Augustin Matata Ponyo, Noël K. Tshiani et beaucoup d’autres s’y sont mis eux aussi. Sans compter la campagne d’appel au boycott des produits kényans qui prenait de l’ampleur sur les réseaux sociaux.
L’ambassadeur Georges Masafu convoqué
Pour couronner le tout, le ministère congolais des Affaires étrangères a convoqué l’ambassadeur du Kenya en RDC, Georges Masafu, pour lui exprimer officiellement le mécontentement des plus hautes autorités congolaises. Ce fut l’occasion pour Masafu de se désolidariser au nom de son gouvernement du bouillant William Ruto et de présenter des excuses officielles à la RDC et aux Congolais. «Les relations entre la RDC et le Kenya datent de l’époque de l’indépendance. Lumumba était un grand ami du président Kenyatta. Nous avons toujours été bons amis. Nous avons des échanges commerciaux. Les Congolais vivent par milliers au Kenya. Certains gèrent des boîtes de nuit là-bas. Je danse la rumba à Naïrobi à cause de nos frères Congolais qui sont là-bas. On se respecte. Nous parlons la même langue», s’est répandu l’ambassadeur kényan au sortir de son entrevue avec le secrétaire général aux Affaires étrangères, Joska Kabongo. Georges Masafu a également indiqué à la presse que le sulfureux William Ruto ne faisait plus partie du gouvernement kényan et qu’en conséquence ses propos n’engageaient que sa personne et non le gouvernement. «Observez les relations entre le président congolais et son homologue kényan. Les deux sont proches. Nous sommes venus expliquer la situation et vous demander d’oublier ce que vous avez vu. Cela n’affecte en rien les relations », a encore déclaré l’ambassadeur du Kenya.

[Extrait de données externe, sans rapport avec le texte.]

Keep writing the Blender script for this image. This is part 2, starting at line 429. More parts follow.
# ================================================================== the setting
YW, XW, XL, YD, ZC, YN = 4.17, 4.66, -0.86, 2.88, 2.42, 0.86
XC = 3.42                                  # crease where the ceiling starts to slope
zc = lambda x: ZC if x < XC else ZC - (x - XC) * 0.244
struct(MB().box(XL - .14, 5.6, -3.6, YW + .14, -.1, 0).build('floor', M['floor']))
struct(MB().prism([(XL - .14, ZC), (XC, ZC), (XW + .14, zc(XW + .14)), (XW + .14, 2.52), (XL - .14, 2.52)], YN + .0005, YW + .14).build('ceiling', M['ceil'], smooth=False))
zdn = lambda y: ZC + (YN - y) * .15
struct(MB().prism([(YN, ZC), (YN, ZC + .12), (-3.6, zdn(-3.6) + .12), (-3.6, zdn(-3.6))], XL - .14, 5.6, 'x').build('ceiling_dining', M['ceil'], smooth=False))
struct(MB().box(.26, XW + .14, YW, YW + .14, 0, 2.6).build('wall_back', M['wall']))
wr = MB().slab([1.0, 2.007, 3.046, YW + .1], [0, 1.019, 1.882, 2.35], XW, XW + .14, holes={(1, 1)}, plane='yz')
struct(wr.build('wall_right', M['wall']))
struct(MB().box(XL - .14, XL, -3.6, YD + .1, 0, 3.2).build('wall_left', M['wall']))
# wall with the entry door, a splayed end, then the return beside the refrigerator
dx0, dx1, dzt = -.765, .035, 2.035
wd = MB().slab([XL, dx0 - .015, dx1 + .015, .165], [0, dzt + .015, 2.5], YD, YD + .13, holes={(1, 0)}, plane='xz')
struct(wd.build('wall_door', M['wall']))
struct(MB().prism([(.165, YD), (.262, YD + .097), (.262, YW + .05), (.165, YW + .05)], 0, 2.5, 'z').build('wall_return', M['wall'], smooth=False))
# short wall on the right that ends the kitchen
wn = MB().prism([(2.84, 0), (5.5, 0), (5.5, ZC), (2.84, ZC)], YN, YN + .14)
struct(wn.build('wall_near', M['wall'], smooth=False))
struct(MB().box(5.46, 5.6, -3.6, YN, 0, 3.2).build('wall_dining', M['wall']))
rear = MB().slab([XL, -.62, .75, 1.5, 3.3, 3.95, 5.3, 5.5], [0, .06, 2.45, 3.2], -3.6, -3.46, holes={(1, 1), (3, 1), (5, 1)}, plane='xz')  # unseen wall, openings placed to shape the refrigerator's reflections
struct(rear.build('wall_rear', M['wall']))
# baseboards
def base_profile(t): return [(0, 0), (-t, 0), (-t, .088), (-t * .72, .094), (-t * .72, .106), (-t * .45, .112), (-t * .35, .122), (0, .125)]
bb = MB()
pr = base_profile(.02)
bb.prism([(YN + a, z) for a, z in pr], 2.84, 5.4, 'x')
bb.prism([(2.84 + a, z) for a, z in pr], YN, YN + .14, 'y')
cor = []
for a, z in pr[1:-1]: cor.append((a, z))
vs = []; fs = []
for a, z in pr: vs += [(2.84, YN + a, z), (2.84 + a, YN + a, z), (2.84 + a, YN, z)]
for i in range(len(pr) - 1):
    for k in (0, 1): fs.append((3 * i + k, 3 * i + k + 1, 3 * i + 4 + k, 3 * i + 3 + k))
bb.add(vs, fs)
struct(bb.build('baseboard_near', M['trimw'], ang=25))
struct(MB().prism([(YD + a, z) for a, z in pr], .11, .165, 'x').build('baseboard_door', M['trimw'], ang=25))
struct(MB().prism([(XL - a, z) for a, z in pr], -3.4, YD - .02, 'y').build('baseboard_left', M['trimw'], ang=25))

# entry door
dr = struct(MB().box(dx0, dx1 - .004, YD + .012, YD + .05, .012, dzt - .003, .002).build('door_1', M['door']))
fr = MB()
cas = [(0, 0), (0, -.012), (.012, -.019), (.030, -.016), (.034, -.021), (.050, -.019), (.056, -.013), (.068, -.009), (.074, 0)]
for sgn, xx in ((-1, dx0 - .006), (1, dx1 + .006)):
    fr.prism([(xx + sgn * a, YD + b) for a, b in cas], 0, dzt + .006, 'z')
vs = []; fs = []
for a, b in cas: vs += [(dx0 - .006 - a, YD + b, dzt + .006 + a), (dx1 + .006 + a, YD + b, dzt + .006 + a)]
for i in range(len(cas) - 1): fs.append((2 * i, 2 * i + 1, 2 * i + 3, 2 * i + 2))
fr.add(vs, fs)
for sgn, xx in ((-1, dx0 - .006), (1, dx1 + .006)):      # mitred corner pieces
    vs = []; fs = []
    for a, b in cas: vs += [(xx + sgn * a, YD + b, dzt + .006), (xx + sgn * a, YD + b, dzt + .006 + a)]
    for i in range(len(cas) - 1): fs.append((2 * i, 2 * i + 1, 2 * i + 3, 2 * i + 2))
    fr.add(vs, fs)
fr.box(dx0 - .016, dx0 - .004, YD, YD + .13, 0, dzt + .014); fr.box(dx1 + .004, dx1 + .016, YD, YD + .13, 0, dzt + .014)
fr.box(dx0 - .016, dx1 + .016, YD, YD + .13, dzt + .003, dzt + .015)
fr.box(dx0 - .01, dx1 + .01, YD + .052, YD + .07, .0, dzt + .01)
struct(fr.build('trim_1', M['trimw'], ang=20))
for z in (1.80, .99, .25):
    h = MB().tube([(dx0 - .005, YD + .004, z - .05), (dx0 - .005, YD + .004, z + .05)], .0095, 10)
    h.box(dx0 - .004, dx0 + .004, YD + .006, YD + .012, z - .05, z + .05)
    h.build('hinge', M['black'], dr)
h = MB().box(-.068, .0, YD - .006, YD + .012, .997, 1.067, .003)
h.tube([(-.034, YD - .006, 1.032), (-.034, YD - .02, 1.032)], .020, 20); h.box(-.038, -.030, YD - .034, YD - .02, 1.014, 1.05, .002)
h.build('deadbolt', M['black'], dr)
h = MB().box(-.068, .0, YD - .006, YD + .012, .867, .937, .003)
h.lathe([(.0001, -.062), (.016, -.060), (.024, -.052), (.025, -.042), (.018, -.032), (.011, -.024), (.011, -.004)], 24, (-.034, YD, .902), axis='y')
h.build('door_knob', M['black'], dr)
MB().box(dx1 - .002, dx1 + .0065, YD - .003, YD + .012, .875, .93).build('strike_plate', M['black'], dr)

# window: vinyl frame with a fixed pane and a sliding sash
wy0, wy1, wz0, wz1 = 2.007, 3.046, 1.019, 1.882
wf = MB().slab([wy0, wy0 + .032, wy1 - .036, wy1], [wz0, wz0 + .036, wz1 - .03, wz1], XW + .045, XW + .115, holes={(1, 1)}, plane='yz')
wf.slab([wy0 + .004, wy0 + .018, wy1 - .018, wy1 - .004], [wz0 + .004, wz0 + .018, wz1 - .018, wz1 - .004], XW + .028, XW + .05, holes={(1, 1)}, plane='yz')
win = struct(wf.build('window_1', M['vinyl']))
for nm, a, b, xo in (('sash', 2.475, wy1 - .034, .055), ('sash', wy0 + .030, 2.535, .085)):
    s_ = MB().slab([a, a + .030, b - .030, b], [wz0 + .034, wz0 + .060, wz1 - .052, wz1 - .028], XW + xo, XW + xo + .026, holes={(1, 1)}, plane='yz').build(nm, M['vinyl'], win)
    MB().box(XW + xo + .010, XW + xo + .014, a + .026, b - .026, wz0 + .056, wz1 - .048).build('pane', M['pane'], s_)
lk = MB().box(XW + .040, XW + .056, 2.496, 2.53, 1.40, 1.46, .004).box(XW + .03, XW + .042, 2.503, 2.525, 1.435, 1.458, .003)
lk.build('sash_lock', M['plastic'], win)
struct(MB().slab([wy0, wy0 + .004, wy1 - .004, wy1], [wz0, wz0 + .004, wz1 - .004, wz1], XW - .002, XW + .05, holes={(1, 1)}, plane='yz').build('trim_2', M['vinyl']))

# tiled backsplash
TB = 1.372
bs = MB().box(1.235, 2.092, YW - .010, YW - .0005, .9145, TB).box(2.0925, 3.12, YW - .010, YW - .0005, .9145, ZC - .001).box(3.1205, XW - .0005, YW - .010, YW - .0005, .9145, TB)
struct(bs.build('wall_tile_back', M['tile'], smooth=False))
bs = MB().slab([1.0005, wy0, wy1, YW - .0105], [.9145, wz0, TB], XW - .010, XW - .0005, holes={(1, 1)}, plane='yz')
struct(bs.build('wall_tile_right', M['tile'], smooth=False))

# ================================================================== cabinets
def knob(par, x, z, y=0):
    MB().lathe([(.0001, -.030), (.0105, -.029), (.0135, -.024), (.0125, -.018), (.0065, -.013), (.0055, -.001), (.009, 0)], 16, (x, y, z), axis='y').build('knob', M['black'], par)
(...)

En début de soirée, ce mercredi 16 février, William Ruto a, à son tour formellement présenté ses excuses aux Congolais : «Je regrette tout malentendu qui aurait pu survenir à cause de mon discours, et saisis cette occasion pour assurer le gouvernement et le peuple de la RDC de mon admiration et de ma haute considération», a-t-il déclaré. Après que dans son propre pays, des personnalités comme l’ancien premier ministre Raila Odinga lui aient exigé des excuses envers les Congolais.